FORESIGHT AUTONOMOUS HOLDINGS LTD.

 

PROXY

 

THIS PROXY IS SOLICITED ON BEHALF OF THE BOARD OF DIRECTORS

  

The undersigned hereby appoints, Mr. Haim Siboni, Chief Executive Officer and Director, Mr. Eli Yoresh, Chief Financial Officer and Director, and each of them, agents and proxies of the undersigned, with full power of substitution to each of them, to represent and to vote on behalf of the undersigned all the Ordinary Shares of Foresight Autonomous Holdings Ltd. (the “ Company ”) which the undersigned is entitled to vote at the 2018 Annual and Extraordinary General Meeting of Shareholders (the “ Annual and Extraordinary Meeting ”) to be held at the offices of the Company’s external legal counsel, Eitan, Mehulal & Sadot, Advocates and Patent Attorneys, at “Ackerstein” building C, 10 Abba Eban Blvd., 7 th floor, Herzliya, Israel, on June 10, 2018, at 3:00 p.m. Israel time, and at any adjournments or postponements thereof, upon the following matters, which are more fully described in the Notice of Annual and Extraordinary General Meeting of Shareholders and Proxy Statement relating to the Annual and Extraordinary Meeting.

 

This Proxy, when properly executed, will be voted in the manner directed herein by the undersigned. If no direction is made with respect to any matter, this Proxy will be voted FOR such matter. Any and all proxies heretofore given by the undersigned are hereby revoked.

 

(Continued and to be signed on the reverse side)

 

 

7

 

 

 

 

ANNUAL AND EXTRAORDINARY GENERAL MEETING OF SHAREHOLDERS OF
FORESIGHT AUTONOMOUS HOLDINGS LTD.

JUNE 10, 2018

 

PLEASE SIGN, DATE AND RETURN PROMPTLY IN THE ENCLOSED ENVELOPE. PLEASE
MARK YOUR VOTE IN BLUE OR BLACK INK AS SHOWN HERE 

 

1. To re-appoint Deloitte Israel as the independent public accountants of the Company for the year ending December 31, 2018, and until the next annual general meeting of the Company’s shareholders, and to authorize the Board of Directors of the Company to determine their remuneration .

 

           FOR                       AGAINST                       ABSTAIN

 

2. To approve the Gally Terms of Compensation as set forth in the Proxy Statement.

 

            FOR                       AGAINST                       ABSTAIN

 

In their discretion, the proxies are authorized to vote upon such other matters as may properly come before the Annual and Extraordinary Meeting or any adjournment or postponement thereof.

 

_____________; _____________ _____________, 2018  
NAME SIGNATURE DATE  
       
_____________; _____________ _____________, 2018  
NAME SIGNATURE DATE  

 

Please sign exactly as your name appears on this Proxy.
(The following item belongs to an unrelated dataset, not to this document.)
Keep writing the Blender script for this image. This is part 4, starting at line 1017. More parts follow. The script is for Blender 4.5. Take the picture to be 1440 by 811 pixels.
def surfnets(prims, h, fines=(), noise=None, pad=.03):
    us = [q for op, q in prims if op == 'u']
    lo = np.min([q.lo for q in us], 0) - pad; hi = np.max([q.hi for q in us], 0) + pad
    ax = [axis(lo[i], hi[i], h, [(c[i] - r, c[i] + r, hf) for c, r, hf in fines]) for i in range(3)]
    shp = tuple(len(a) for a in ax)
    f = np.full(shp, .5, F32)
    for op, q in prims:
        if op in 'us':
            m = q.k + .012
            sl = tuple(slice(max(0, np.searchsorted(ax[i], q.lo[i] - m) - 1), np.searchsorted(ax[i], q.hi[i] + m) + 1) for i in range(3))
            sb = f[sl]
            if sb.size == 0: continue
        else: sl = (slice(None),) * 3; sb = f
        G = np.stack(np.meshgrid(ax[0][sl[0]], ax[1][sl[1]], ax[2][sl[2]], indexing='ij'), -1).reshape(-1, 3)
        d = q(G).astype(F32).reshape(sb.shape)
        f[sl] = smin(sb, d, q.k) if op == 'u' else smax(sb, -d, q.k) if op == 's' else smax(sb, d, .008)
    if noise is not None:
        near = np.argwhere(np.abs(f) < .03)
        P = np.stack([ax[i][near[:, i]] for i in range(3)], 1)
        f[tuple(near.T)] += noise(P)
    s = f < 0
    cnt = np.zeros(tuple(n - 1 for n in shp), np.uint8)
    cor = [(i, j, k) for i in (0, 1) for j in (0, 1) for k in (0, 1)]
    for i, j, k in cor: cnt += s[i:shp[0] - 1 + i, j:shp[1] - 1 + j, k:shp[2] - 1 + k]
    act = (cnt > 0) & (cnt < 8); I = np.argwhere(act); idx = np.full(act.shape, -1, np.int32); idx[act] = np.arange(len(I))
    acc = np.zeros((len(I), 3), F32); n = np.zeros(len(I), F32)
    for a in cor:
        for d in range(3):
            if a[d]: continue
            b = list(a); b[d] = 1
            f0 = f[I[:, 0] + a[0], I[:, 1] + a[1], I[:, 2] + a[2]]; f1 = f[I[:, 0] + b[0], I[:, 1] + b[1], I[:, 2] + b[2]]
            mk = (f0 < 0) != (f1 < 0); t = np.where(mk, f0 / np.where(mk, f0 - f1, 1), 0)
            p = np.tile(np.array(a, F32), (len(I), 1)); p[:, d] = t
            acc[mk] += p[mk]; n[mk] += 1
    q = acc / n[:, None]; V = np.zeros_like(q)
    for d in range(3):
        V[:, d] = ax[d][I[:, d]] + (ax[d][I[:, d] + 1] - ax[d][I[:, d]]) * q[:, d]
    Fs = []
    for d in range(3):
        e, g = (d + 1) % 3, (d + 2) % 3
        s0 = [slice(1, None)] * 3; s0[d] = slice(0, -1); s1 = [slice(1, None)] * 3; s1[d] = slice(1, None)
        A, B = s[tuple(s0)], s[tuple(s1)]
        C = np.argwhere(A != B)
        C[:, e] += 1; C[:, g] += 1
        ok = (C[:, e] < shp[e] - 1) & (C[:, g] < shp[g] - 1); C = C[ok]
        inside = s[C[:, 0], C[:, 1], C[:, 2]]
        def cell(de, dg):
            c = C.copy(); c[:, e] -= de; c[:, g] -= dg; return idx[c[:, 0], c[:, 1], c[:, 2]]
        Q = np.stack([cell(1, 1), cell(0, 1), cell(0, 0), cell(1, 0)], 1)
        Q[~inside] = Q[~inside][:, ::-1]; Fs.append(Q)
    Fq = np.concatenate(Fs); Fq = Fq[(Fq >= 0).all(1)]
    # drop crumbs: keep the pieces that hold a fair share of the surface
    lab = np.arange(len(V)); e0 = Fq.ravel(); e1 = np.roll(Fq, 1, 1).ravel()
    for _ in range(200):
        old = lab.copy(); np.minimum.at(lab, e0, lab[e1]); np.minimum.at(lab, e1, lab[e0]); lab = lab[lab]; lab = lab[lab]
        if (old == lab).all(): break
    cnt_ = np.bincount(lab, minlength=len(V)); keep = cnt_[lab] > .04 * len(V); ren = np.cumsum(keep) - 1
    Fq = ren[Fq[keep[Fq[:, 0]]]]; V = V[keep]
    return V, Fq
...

When shares are held jointly, each holder should sign. When signing as executor, administrator, trustee or guardian, please give full title as such. If the signed is a corporation, please sign full corporate name by duly authorized officer, giving full title as such. If signer is a partnership, please sign in partnership name by authorized person.